William Herbert as the prime mover in producing the collected edition of the Shakespeare plays known as the First Folio in 1623 may also have held the answer to the frequently asked question concerning the absence of a Shakespeare archive. Not only have the handwritten manuscripts disappeared but also the writing essentials of desk, chair, ink, quills, binding materials, diaries, notebooks, loose papers, letters and correspondence, reference books and dictionaries, all the paraphernalia needed to provide an appropriate working environment for a full-time writer. Our best guess is that the archive was preserved in Baynard’s Castle in London, a former royal palace owned by the Herbert family and used by William Herbert as his London home. He died there in 1630 at the age of fifty. On 3rd September 1666 the castle and everything in it were burned to the ground in London’s great fire. Nothing survived. If such was the case it would provide a practical explanation for the almost complete absence of documentation that has hindered research into the Shakespeare authorship from that day to this.

The Looney Centenary 2020

It will soon be a hundred years since Shakespeare Identified exploded into the ivory-towered comfort zones of the most prestigious university common rooms. The reverberations are still being felt. Why the notion of a more credible author has always been so strenuously resisted is yet one more part of the overall mystery.

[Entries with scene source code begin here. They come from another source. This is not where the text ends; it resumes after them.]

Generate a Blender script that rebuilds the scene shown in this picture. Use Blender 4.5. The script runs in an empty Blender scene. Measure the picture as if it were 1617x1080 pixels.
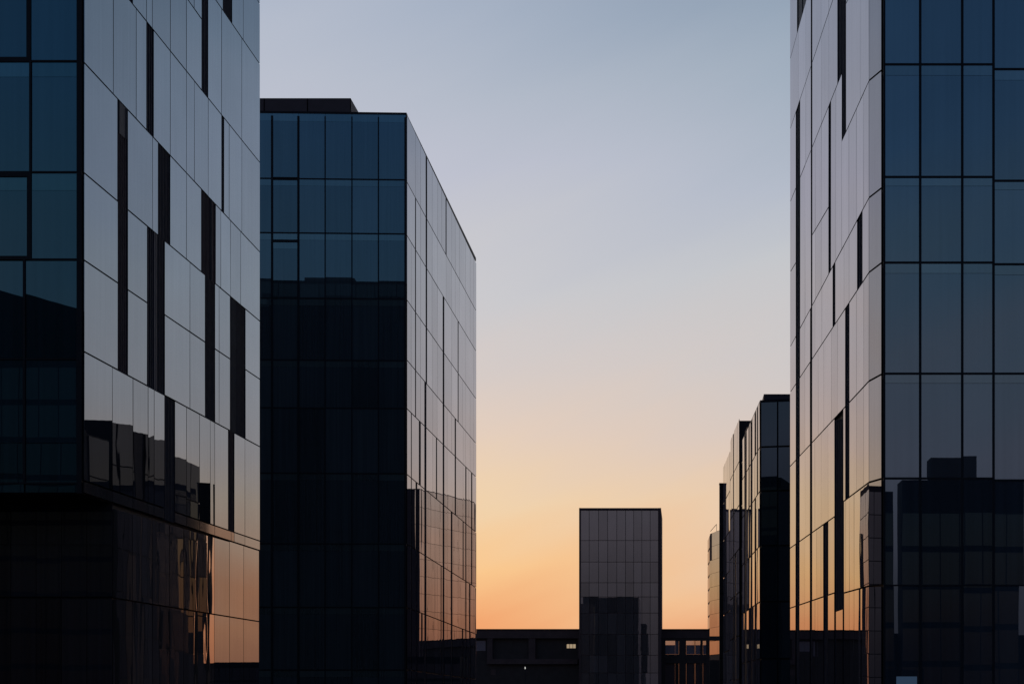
import bpy, bmesh, math, random
from mathutils import Vector
random.seed(7)
scene = bpy.context.scene
col = scene.collection
F, CX, HY, CZ = 1900.0, 1080.0, 1090.0, 1.7      # focal length in photo pixels, vanishing point, eye height

# ------------------------------------------------------------------ materials
def srgb(r, g, b):
    f = lambda c: (c/255/12.92) if c/255 <= .04045 else ((c/255+.055)/1.055)**2.4
    return (f(r), f(g), f(b), 1)

def new_mat(name):
    m = bpy.data.materials.new(name); m.use_nodes = True
    nt = m.node_tree; nt.nodes.clear()
    return m, nt, nt.nodes.new('ShaderNodeOutputMaterial')

def N(nt, t, **k):
    n = nt.nodes.new(t)
    for a, b in k.items(): setattr(n, a, b)
    return n

def math_(nt, op, a, b=None, clamp=False):
    n = N(nt, 'ShaderNodeMath', operation=op); n.use_clamp = clamp
    for i, v in enumerate((a, b)):
        if v is None: continue
        if isinstance(v, (int, float)): n.inputs[i].default_value = v
        else: nt.links.new(v, n.inputs[i])
    return n.outputs[0]

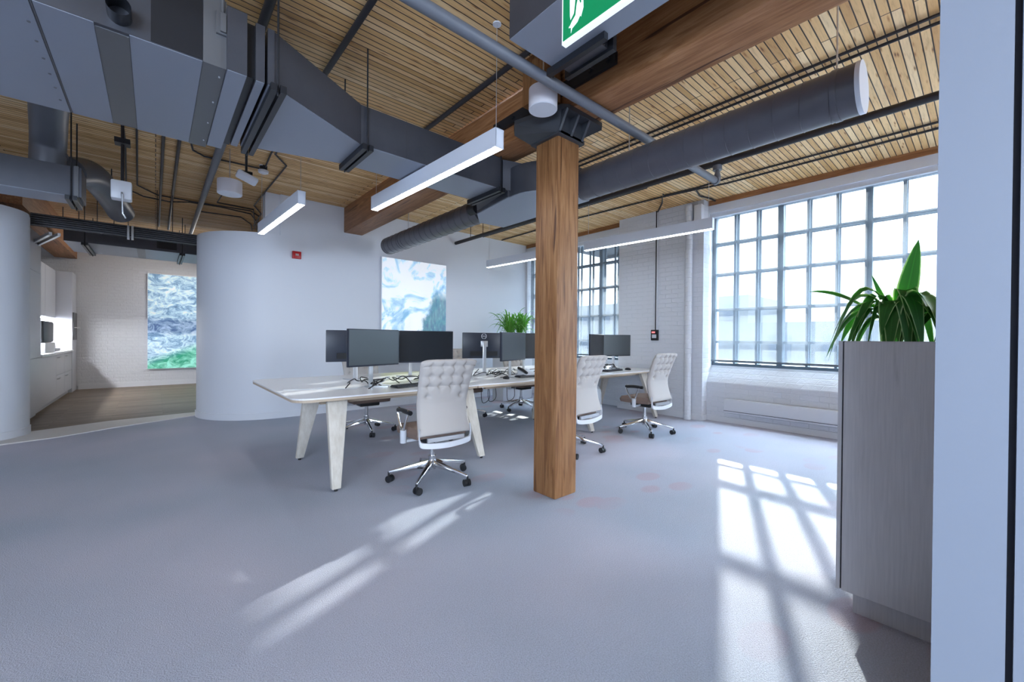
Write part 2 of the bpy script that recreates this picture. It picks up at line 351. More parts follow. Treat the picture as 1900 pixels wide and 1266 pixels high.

It remains a sensitive issue, greeted as always by the dispirited shuffling sound of closing ranks. This forces the issue that the time may have come to help the Shakspere hardliners ease themselves out of the quagmire they have got themselves into by continuing to reject the case for a more acceptable alternative author. With the Looney centenary almost upon us this would seem an opportune moment to reach out to the newly qualified graduates of English literature and seek a rapprochement. If we could help to reconcile the present unhappy state of affairs that still divides informed opinion over the disputed Shakespeare authorship, that would make a fitting hundredth anniversary present for J Thomas Looney.